4. Waldman says we should expect, perhaps even hope for more “austerity theater” — political noise about austerity while stimulus continues in the shadows. “We should expect policymakers to justify their actions with a lot of intuitive but awful theory. As the Modern Monetary Theorists remind us, the analogy between a fiat-currency-issuing government and a budget-constrained household is poor. It is, nevertheless, the framework under which most citizens and savers understand government accounts, and forms the basis of conventional discourse.” Basically, governments are not like households (I can’t just go and print more money for myself to pay my rent, for instance), but voters can seemingly only understand discussions about the federal budgets in terms of what they themselves have to do to make ends meet.
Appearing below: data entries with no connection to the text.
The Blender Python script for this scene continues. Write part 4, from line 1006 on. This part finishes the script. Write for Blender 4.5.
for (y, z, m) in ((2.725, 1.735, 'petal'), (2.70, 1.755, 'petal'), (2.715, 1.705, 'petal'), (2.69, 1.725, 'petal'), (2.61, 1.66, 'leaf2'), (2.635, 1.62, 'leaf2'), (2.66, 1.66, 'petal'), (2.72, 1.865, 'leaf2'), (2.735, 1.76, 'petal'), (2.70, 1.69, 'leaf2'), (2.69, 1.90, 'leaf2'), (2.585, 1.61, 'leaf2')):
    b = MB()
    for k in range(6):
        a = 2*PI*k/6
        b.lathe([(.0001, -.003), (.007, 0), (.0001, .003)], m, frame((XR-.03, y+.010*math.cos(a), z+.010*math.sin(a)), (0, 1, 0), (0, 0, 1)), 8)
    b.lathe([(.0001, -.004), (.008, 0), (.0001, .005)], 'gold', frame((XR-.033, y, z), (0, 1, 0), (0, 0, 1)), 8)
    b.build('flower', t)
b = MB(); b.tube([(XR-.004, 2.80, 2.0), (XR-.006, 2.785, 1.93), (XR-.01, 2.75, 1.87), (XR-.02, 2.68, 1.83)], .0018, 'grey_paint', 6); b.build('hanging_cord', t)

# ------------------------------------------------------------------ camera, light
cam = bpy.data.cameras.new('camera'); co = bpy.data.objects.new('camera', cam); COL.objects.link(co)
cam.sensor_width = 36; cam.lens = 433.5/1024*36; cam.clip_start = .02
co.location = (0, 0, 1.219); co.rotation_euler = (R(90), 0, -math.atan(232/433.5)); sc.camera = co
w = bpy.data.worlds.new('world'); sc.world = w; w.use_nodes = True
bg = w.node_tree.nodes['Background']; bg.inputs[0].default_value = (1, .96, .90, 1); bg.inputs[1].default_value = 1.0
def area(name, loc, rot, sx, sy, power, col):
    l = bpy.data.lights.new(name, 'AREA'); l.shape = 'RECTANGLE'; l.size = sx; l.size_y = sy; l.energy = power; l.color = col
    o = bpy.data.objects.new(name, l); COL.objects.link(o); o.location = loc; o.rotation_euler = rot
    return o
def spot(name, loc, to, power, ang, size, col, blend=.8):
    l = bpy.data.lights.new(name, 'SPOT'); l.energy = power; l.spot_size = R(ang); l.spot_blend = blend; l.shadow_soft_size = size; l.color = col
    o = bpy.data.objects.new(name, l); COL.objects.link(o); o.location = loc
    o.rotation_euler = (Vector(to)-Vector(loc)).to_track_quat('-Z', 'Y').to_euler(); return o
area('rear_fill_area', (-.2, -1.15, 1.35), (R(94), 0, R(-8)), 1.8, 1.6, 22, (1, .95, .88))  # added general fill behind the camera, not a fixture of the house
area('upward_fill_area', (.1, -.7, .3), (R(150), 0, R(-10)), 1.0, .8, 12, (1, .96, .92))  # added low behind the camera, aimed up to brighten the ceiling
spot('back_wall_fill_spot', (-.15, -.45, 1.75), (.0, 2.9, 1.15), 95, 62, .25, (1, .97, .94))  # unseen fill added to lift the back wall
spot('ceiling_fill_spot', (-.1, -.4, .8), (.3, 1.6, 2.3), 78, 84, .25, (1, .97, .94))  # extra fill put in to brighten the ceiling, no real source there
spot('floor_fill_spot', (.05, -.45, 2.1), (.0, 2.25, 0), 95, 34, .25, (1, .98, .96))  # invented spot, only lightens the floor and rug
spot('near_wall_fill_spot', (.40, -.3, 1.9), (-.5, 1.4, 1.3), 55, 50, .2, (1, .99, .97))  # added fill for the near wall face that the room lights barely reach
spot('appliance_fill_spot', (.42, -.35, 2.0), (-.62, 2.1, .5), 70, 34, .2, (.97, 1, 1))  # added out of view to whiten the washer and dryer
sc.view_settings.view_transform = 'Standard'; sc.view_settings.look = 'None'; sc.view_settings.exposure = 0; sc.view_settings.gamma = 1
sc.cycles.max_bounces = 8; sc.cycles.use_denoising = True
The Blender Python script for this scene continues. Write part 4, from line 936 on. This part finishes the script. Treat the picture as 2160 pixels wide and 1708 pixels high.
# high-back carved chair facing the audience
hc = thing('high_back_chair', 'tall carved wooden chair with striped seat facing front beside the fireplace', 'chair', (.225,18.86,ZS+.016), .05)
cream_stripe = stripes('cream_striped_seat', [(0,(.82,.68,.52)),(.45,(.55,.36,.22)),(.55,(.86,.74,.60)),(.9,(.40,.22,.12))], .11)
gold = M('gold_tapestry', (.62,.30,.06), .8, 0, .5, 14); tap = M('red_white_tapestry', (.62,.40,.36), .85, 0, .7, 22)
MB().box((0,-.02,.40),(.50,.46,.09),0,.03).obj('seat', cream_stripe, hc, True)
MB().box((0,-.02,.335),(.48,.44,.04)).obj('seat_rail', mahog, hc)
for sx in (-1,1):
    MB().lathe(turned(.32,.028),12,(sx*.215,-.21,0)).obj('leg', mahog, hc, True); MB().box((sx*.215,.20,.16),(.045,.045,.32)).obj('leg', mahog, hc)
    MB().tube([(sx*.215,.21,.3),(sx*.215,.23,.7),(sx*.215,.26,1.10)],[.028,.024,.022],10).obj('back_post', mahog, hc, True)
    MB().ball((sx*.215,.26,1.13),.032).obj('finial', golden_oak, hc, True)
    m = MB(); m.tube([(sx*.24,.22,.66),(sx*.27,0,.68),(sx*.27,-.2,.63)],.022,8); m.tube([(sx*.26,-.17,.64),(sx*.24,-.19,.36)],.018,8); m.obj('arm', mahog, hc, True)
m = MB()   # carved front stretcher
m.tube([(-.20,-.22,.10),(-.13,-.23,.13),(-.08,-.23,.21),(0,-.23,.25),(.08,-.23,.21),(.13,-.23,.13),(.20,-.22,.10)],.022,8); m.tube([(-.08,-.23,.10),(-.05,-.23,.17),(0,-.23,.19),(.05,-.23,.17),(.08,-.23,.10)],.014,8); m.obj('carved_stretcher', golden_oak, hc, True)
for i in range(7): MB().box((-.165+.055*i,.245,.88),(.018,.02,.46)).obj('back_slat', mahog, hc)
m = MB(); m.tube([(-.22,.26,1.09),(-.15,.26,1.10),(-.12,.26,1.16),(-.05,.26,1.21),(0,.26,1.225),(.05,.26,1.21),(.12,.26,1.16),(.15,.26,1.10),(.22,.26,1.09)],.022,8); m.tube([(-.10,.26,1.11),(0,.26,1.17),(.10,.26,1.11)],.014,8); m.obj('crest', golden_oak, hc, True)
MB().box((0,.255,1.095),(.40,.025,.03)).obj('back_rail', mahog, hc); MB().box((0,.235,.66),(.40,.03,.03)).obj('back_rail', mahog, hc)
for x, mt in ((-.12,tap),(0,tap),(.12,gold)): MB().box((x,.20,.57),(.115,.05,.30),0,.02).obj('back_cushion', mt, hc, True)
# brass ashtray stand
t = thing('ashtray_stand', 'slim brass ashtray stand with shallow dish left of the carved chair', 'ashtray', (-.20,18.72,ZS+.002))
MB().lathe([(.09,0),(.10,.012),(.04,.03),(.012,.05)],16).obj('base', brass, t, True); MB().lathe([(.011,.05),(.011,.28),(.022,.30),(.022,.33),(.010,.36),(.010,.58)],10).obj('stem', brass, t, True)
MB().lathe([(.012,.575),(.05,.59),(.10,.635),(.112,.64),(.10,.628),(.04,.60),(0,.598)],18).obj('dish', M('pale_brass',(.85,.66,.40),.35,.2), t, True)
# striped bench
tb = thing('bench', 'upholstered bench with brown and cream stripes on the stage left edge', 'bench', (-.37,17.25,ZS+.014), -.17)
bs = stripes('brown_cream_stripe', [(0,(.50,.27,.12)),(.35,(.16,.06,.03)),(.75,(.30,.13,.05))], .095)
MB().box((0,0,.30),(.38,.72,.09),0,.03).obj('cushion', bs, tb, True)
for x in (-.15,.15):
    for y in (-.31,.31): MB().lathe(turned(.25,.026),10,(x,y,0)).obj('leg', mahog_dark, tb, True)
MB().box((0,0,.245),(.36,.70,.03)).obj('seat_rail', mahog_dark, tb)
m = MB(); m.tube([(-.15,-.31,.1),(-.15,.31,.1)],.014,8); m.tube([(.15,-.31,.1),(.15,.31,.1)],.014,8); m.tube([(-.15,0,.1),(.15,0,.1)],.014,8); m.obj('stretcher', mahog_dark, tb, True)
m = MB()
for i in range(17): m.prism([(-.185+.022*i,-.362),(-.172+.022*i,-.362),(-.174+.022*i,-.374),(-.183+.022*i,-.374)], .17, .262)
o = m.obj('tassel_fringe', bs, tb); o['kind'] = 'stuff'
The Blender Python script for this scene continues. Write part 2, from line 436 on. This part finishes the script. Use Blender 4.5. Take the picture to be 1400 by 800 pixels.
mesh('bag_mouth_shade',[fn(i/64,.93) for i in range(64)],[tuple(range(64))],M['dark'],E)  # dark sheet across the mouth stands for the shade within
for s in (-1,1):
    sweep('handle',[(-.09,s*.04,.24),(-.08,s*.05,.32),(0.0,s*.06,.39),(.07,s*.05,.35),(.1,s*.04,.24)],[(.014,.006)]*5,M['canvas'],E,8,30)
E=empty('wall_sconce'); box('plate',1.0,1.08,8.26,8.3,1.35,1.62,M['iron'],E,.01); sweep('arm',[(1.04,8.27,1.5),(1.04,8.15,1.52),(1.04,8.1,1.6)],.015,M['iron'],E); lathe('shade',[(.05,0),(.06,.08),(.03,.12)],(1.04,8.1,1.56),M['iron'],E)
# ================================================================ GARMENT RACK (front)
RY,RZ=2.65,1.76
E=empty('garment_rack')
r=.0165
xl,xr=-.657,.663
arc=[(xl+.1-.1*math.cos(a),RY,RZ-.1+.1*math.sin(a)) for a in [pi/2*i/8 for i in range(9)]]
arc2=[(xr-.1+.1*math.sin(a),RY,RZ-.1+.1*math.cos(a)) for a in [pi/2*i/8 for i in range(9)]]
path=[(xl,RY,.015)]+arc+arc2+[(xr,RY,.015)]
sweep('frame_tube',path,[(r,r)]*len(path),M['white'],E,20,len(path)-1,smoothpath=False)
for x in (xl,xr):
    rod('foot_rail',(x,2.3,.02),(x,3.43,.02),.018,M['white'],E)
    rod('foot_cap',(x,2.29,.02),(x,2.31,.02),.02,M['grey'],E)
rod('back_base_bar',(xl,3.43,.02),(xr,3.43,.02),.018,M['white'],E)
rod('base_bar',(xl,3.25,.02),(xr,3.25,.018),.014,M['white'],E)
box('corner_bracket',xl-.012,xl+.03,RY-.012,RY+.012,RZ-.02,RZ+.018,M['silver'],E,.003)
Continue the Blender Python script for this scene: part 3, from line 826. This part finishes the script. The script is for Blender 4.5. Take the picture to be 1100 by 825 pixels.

And politicians feel obliged to cater to this ignorance, helping reproduce it by endorsing the “common-sense” view that you can’t go on running deficits for ever and that the piper must be eventually be paid.

5. His conclusion: “We have intellectual work to do that goes beyond choosing a deficit level. The austerity/stimulus debate is make-work for the chattering classes.” In other words, the austerity debate is a stalling tactic to prevent the consideration of specific interventions that might allow policymakers to assert some control over the economic cycle. Engaging in the debate is tantamount to conceding there’s nothing we can do.